You know how we all think and say shit like, "I wanted to smack him in the head" or whatever, well since the concert, if that kind of shit comes through my head, the first thing I think is "That's not who you are anymore" and the second thing I think is, "You couldn't even if you wanted to." And that's not me. It's just yet another example that there is some Power greater than myself which is interested in me and my well being and is changing me as it sees fit. I can't tell you what kind of relief it is to know that I don't have to be afraid of what kind of violent urges might be hiding in the back of my mind waiting to jump out at the first opportunity because I haven't had an opportunity for a fight as good as that one was since I've been sober.
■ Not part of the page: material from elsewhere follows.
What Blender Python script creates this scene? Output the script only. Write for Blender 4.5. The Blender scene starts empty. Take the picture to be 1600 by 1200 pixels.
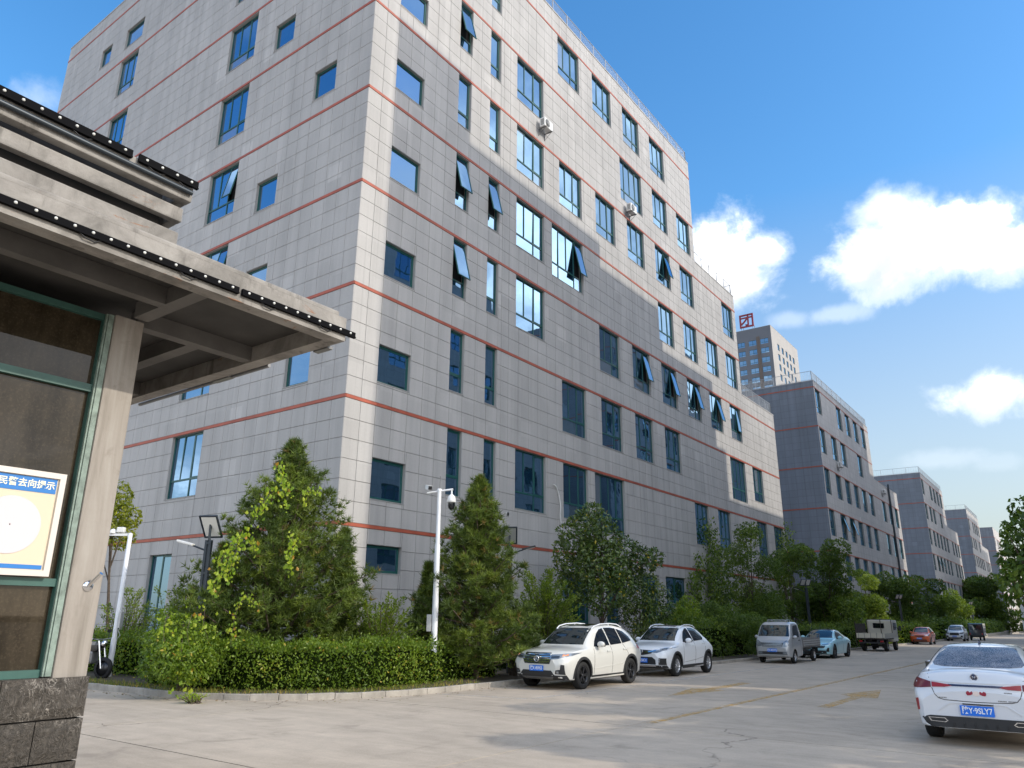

The guy was a bit bigger than me and everything, just like I used to look for to get into fights with. I have been changed, and to realize that is such an incredible feeling. The longer I keep doing these things and trying as falteringly as I might to live a spiritual life based on the principles and actions outlined by Alcoholics Anonymous, the more freedom I get from myself, my fears and my character defects.

There's some more too, but I've got to jet, so I'll post about it later. Thanks to all of those who were carrying the water and chopping the wood of AA for sixtyj-nine years before I got my chance. Without all of you having done so, not only would I probably not have gotten sober, but even if I had, I know I never would have found the freedom I have, nor been able to become the happy and usefully whole person I am.